Under Peruvian law, the right to explore for and exploit minerals is granted by way of concessions, which are property rights, independent from the ownership of surface land, even when both belong to the same person. Mineral concessions may be the subject of any transaction or contract, and can be transferred or sold.
The application for mineral concessions involves the filing of documents before the mining administrative authority. Concession holders must pay an annual fee of US$3.00 per hectare and must sustain a minimum level of annual commercial production of US$100 per hectare in gross sales within six years following the grant of the concession failing which penalties will apply.
Mineral concession holders must pay a mineral royalty as consideration for the extraction of mineral resources, payable monthly between 1% and 3% of the value of the ore concentrate or equivalent. The mining royalty payable is determined based on the following rates and spans: (a) under US$ 60 million of annual sales of concentrates: 1%; (b) in excess of US$ 60 million up to US$ 120 million of annual sales: 2% and (c) in excess of US$ 120 million of annual sales: 3%. Royalties are not payable until a company is producing metals.
About Zinc
Zinc provides the most cost effective and environmentally efficient method of protecting steel against corrosion. In industrialized countries, corrosion costs a nation’s economy around 4% of gross domestic product. This cost is dramatically reduced when steel is galvanized with zinc, which prolongs the life of steel by 500%, based on conservative calculations. Galvanized steel is nearly maintenance free, which also means a considerable cost savings over the lifetime of a steel product. By prolonging the life of steel, zinc helps save natural resources such as iron ore and energy, and extends the life of steel goods and capital investments in steel such as homes, bridges, port facilities, power lines and water distribution, telecommunications and transport.

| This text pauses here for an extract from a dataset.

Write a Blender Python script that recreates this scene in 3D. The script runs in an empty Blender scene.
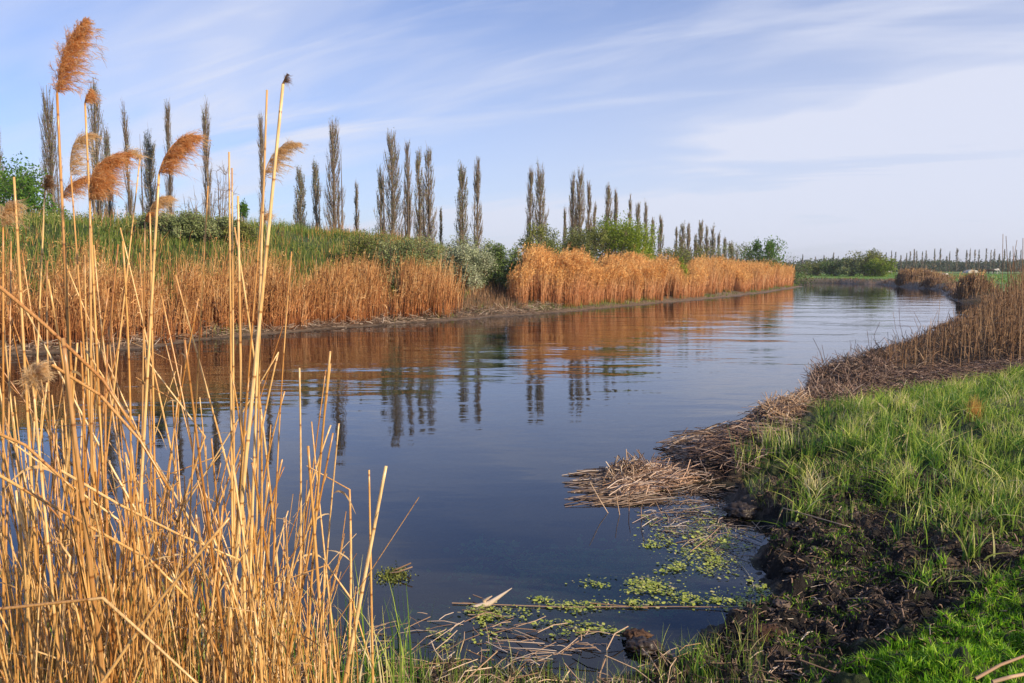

Zinc is also an essential element that is indispensable for human health and for all living organisms.
The zinc demand/supply situation is the key price driver. Demand is generally correlated to the cycle of global industrial production, while metal supply follows investment trends in the industry.
In 2005 the price of zinc rose 55%, and increased a further 81% by the end of August 2006. Price increases have been driven by several factors, including positive supply/demand fundamentals, a shortage of zinc concentrates, a decrease in available stockpiles and investment flows into base metals.
World zinc demand increased between 1994 and 2005 to 10.7 million tonnes, recording a growth rate of about 3.6% per year. China is the largest consumer of zinc, accounting for 23% of global demand in 2005. Growth in demand for zinc is expected to outpace new supply in 2006 and 2007.
Zinc supply comes from two sources: approximately 70% is new mine supply, while 30% is from recycled material. Mine supply has averaged annual growth of 2% to 3% per year since 1990. Despite higher prices, there is still only a modest amount of new capacity on the horizon, and many of the projects under consideration have a high degree of political risk associated with them.